Aldrich sabe cómo no sobrecargar con la turbiedad, pese a la oclusiva violencia manifiesta (a remarcar la brutal paliza de la madre de los Grissom a Barbara, cuando ésta desprecia el primer acercamiento de Slim). La brutalidad se escancia con secos fogonazos: el asesinato en el urinario; el ametrallamiento del empleado de la gasolinera; el enfrentamiento entre Ed (Tony Musante), y su amante, Ann (Connie Stevens), que antes era amante de uno de los primeros secuestradores, a los que la banda de los Grissom había sustraído su pieza cautiva (Barbara) tras matarles. La brutalidad o la violencia es parte de los integrantes de la banda, como lo era la de los indios de La venganza de Ulzana, o la de aquellos soldados que encuentran, en el uniforme y la circunstancia a la que se ven abocados, la oportunidad para dar rienda suelta a su falta de escrúpulos, desquiciamiento, indiferencia por la vida ajena o crueldad, en Comando en el mar de la China.
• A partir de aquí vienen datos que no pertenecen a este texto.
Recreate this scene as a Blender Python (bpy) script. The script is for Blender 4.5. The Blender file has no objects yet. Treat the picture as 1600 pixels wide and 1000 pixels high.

La cotidianeidad con que nos muestra a los integrantes de la banda desgarra los fáciles juicios (sus bromas y chanzas entre ellos; la calidez de la madre con su hijo, desarmada, por ejemplo, cuando ve que éste es capaz de matarla si se mantiene decidida en matar a Barbara; la relación cómplice y respetuosa entre la madre y Doc, que no será óbice para que le mate por la espalda cuando decida rendirse a la policía). Por eso, la actitud más atroz es la del padre de Bárbara, alguien incapaz de la mínima compasión y que ve en la tragedia de su hija sólo una mancha, una vergüenza. Tal es su crueldad con su hija, indiferente a lo que haya podido sufrir porque le importa ante todo la imagen que proyecta (como extensión de sí mismo), que consigue que la relación entre el bruto secuestrador y la cautiva al final conmueva por su lirismo, como dos náufragos en un universo corrompido.